Che poi gli animali abbiano la neshama (pure se gli ebrei oggi tendono a negarlo) risulta evidente da due elementi: in primo luogo, come notano alcuni commentari, è implicato dal salmo 150; in secondo luogo, è chiaro dal fatto che gli animali sono detti creati, e non formati come si dice dell’uomo senza neshama.
Quindi sì, il testo suggerisce fortemente che gli animali abbiano tutte e quattro le parti che caratterizzano l’uomo. Anche l’anima, i due elementi della psyche.
Cosa distingue l’uomo? L’essere immagine di Dio. Si può ipotizzare che ciò non derivi da una quinta componente, né in effetti dall’avere un’anima razionale come dicono alcune filosofia. Infatti gli angeli sono razionali ma non sono immagine di Dio, assolutamente nulla né nella scrittura né nella tradizione fino a Gesù incluso ci può far concludere una cosa sul genere. Ipotizzeremo, piuttosto, ciò che rende l’uomo immagine di Dio non sta in caratteristiche dell’uomo, ma in caratteristiche di Dio, cioè il fatto che Dio abbia deciso di prendere la natura umana (e non quella di un altro essere, men che meno quella degli angeli, pur potendosi manifestare anche così).

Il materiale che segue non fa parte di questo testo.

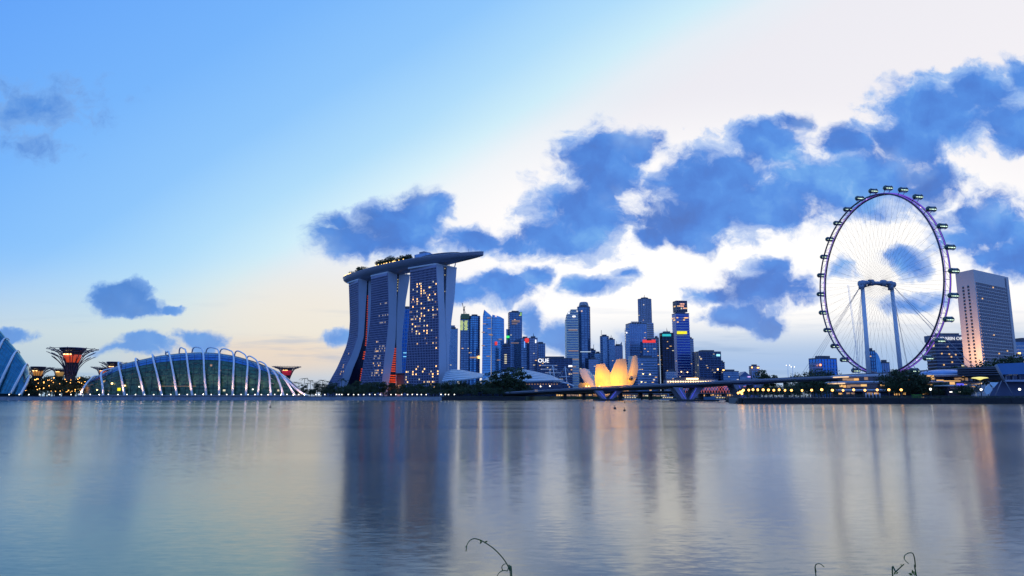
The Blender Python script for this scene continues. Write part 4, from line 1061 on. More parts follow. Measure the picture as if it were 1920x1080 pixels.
# planted terraces and lit shop front inside the foot
for u, v, w, mt in ((223, 730, 2.6, e_yellow), (210, 719, 1.3, e_warm), (234, 723, .9, e_warm), (261, 725, .9, e_white), (396, 685, 1.6, e_dimglow), (474, 730, .9, e_white), (182, 731, .9, e_warm)):
    q = P(u, v, YF - .6); bb = MB(); bb.box((q.x, q.y, q.z), (w, .5, w)); bb.build('lamp', mt, DOME)
b = MB(); b.tube([P(302, 724, YF - .4), P(368, 724, YF - .4)], .16, 4); b.build('light_strip', e_dimglow, DOME)
ribs = [((150,741),(157,727),(168,713),(182,705),None),((194,740),(192,722),(190,699),(205,692),(220,694)),((234,740),(228,710),(222,681),(232,684),None),((271,742),(262,706),(254,674),(263,677),None),((304,742),(295,704),(286,667),(291,670),None),
        ((332,742),(325,700),(317,662),(313,661),(311,666)),((361,742),(354,700),(349,662),(345,654),(336,661)),((387,743),(383,700),(381,664),(375,652),(360,661)),((411,743),(411,700),(411,668),(406,654),(386,661)),((436,743),(437.5,700),(438,672),(433,658),(412,662)),
        ((461,743),(463,705),(464,680),(458,664),(440,665)),((483,743),(486,715),(486,690),(478,673),(463,674)),((508,743),(506,720),(504,700),(496,682),(482,684)),((532,743),(524,718),(517,702),(508,692),(496,692)),((554,743),(540,720),(527,702),(518,697),(508,699)),((575,743),(553,727),(537,711),(527,702),(516,706))]
for k, (f, m1, m2, ap, hp) in enumerate(ribs):
    pts = [P(*f, YF - 3), P(*m1, YF - 1), P(*m2, YF + (12 if k < 11 else 5)), P(*ap, YC + (2 if k < 11 else -12))]
    if hp:
        q = P(*hp, YC + 26); pts += [q, Vector((q.x - (pts[0].x - pts[3].x) * .2, YB + 6, LZ))]
    else:
        q = pts[-1]; pts += [Vector((q.x + 6, YC + 26, lerp(q.z, LZ, .3))), Vector((q.x + 9, YB + 6, LZ))]
    pts[0].z = LZ - .3
    c = catmull(pts, 7); n = len(c); b = MB()
    b.tube(c, [1.05 - .42 * min(1, i / (n * .55)) for i in range(n)], 8); rb = b.build('rib', m_steel, DOME)
    b = MB(); b.lathe((pts[0].x, pts[0].y, LZ), [(1.9, 0), (1.7, .7), (1.3, .9)], 10); b.build('footing', m_stone, rb)
    l = light('rib_uplight', (pts[0].x + .5, YF - 10.8, LZ + .3), 16000, (1.0, .56, .36), .4, 70, tuple(pts[1] + Vector((0, 0, 2))), blend=1)
    if k in (2, 4, 6, 8, 10, 12, 14):                          # struts of the rib toward the shell
        b = MB()
        for j in (8, 11, 14):
            q = c[j]; b.tube([q, q + Vector((2.2, 5, -1.5))], .16, 4)
        b.build('strut', m_steel, rb)

# ------------------------------------------------------------------ the cooled dome at the left edge
CD = thing('glass_dome', P(10, 744, 600), 'steep teal glass dome with slanting white ribs at the frame edge', 'conservatory')
rb_ = [((-95,738),(-78,640),(-62,585),(-50,640)),((-62,738),(-40,655),(-18,598),(5,650)),((-34,738),(-10,672),(11,633),(30,668)),((-9,738),(14,688),(33,657),(45,688)),((20,738),(38,704),(51,682),(57,708)),((38,740),(48,722),(56,704),(60,722))]
curves = []
for f, m1, tp, bkp in rb_:
    curves.append(catmull([P(*f, 609), P(*m1, 616), P(*tp, 632), P(*bkp, 650), P(bkp[0] + 6, 742, 668)], 6))
for k, c in enumerate(curves):
    b = MB(); b.tube(c[:15], [.95] * 10 + [.75, .6, .5, .4, .3], 8); b.build('rib', m_steel, CD)
g = MB(); bars = MB()
for a, c in zip(curves, curves[1:]):
    n = len(a); sub = 5; dn = Vector((0, 1.6, -2.2)); grid = []
    for i in range(n):
        row = [a[i].lerp(c[i], j / sub) + dn * (1 if i > 0 else 0) for j in range(sub + 1)]; grid.append(row)
    vs = [v for r in grid for v in r]
    g.add(vs, [(i * (sub + 1) + j, i * (sub + 1) + j + 1, (i + 1) * (sub + 1) + j + 1, (i + 1) * (sub + 1) + j) for i in range(n - 1) for j in range(sub)])
    for j in range(1, sub + 1): bars.tube([grid[i][j] - Vector((0, .3, 0)) for i in range(n - 6)], .1, 4)
    for i in range(1, n - 5, 1): bars.tube([grid[i][j] - Vector((0, .3, 0)) for j in range(sub + 1)], .1, 4)
g.build('glass_shell', g_teal, CD); bars.build('glazing_bars', mat('dome_bar', (.10, .22, .28), .4), CD)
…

Al che, ecco una cosa con la quale non sono più d’accordo col mio articolo. È l’avere un’anima che rende una persona tale? Uno ha due possibilità. O dice di sì, e allora considera persona anche il cane; oppure dice no, e allora neanche gli angeli sono persone ma solo l’uomo e Dio. Io seguirei questa seconda possibilità. La domanda allora non è più se un computer possa avere un’anima, ma se un computer possa mai arrivare a portare l’immagine di Dio, se possa incarnare una natura tale come quella presa da Dio.
L’impianto generale e le mie conclusioni comunque, io credo, non cambierebbero in modo sostanziale.”